Monday, March 16, 2009

How Obama's lofty campaign promises are crippling his own administration

The editors of The New Republic say:

Large blocks of government offices sit unfilled and critical jobs--those involved in managing the global economy, for example--go unperformed. Talk to those administration recruiters, and they'll complain about the difficulty of finding bodies to fill the posts. ... [T]hey have been deterred by one of the most rigorous human-resources operations in history. ...

As the [Washington] Post reported last week, the "intensified vetting process has left dozens of President Obama's picks to run the government mired in a seemingly endless confirmation limbo, frustrated and cut off from the departments they are waiting to serve and unable to perform their new duties."

Why the confirmation constipation? For one, there are more than a thousand presidential appointees that require Senate approval.
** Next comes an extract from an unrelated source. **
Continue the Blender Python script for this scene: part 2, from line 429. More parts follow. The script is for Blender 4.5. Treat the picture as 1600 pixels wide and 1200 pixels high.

Each has to pass a rigorous security check by the FBI, which conducts copious interviews not only with the nominee, but also with myriad acquaintances and colleagues. (One college president who was vetted for a part-time advisory-board position during the Clinton administration recalls FBI agents knocking on the doors of his fraternity-house neighbors to verify his character.)

Obama's insistence on having the most transparent administration in U.S. history has slowed the process even further, and his high-minded ethics standards have limited his ability to consider the full scope of talent. While the revolving door should be closed to lobbyists, there's something absurd about a process that treats human rights activists and consumer advocates as the ethical equivalent of K Street sharks, shutting them out of government. ...

President Obama needs to streamline this process before he erodes not only the willingness to serve, but his own ability to govern.

UPDATE: Matthew Yglesias (who, like me, has supported Obama since the early days of the presidential race) says this about Obama's anti-lobbyist pledge:
Way back in August 2007 I criticized Obama’s lobbyist pledge as “meaningless grandstanding.” That turns out to have been too optimistic....

[D]umb as the pledge was, it’s dumber still to stick with it. Flip-flopping will look bad, but nobody will care in 2012 about an old flip-flop. By contrast, lots of people will care by 2012 if we’re in the midst of a prolonged depression. The premium has to be on getting smart, effective people in place in order to frame and implement smart, effective policy. At the moment, Obama is still floating on a positive image and the fact that people rightly blame his predecessor for the current situation being so bad. But that brand isn’t going to be worth anything in a couple of years unless he brings back growth. He should admit that the initial pledge was ill-considered and a bit cynical and that it would be even more cynical to stick with a mistaken promise merely in order to avoid the need to admit a mistake.